Swimwear fabrics have come a long way, offering a blend of comfort, durability, and style. Whether you’re a competitive swimmer, a casual beachgoer, or someone in between, understanding the different materials can help you make an informed choice. So next time you slip into your swimsuit, you’ll know exactly what makes it so special.


Q1: What is the best material for swimwear?

The best material for swimwear is a blend of nylon and spandex. This combination offers excellent durability, elasticity, and comfort, making it perfect for both recreational and competitive swimming. It provides a snug fit, quick-drying properties, and resistance to chlorine and UV rays.

Q2: How can I make my swimsuit last longer?

To make your swimsuit last longer, rinse it in cold water immediately after use to remove chlorine, salt, and other residues. Hand wash with a gentle detergent and avoid wringing it out. Dry it flat in the shade, avoiding direct sunlight and high heat.

Q3: Are sustainable swimwear materials as good as traditional ones?

Yes, sustainable swimwear materials, such as recycled nylon and polyester, are just as good as traditional ones. They offer similar durability, elasticity, and comfort while reducing environmental impact. Advances in textile technology ensure that eco-friendly fabrics meet the performance standards required for both recreational and competitive swimwear.

Q4: What’s the difference between spandex and Lycra?

Spandex and Lycra refer to the same type of synthetic fiber known for its exceptional elasticity. “Spandex” is the generic term used in the United States, while “Lycra” is a brand name owned by Invista, a company that produces spandex fibers. Both terms are often used interchangeably in the context of stretchy fabrics.

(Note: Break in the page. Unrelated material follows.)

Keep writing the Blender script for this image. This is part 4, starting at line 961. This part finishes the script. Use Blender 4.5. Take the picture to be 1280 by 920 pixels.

Q5: Can swimwear fabrics cause allergies?

Yes, swimwear fabrics can cause allergies in some individuals. Allergic reactions may be triggered by certain materials or chemicals used in the production process, such as dyes, latex, or elastane. If you have sensitive skin or known allergies, look for swimwear made from hypoallergenic materials like organic cotton or specific types of nylon and polyester that are labeled as skin-friendly.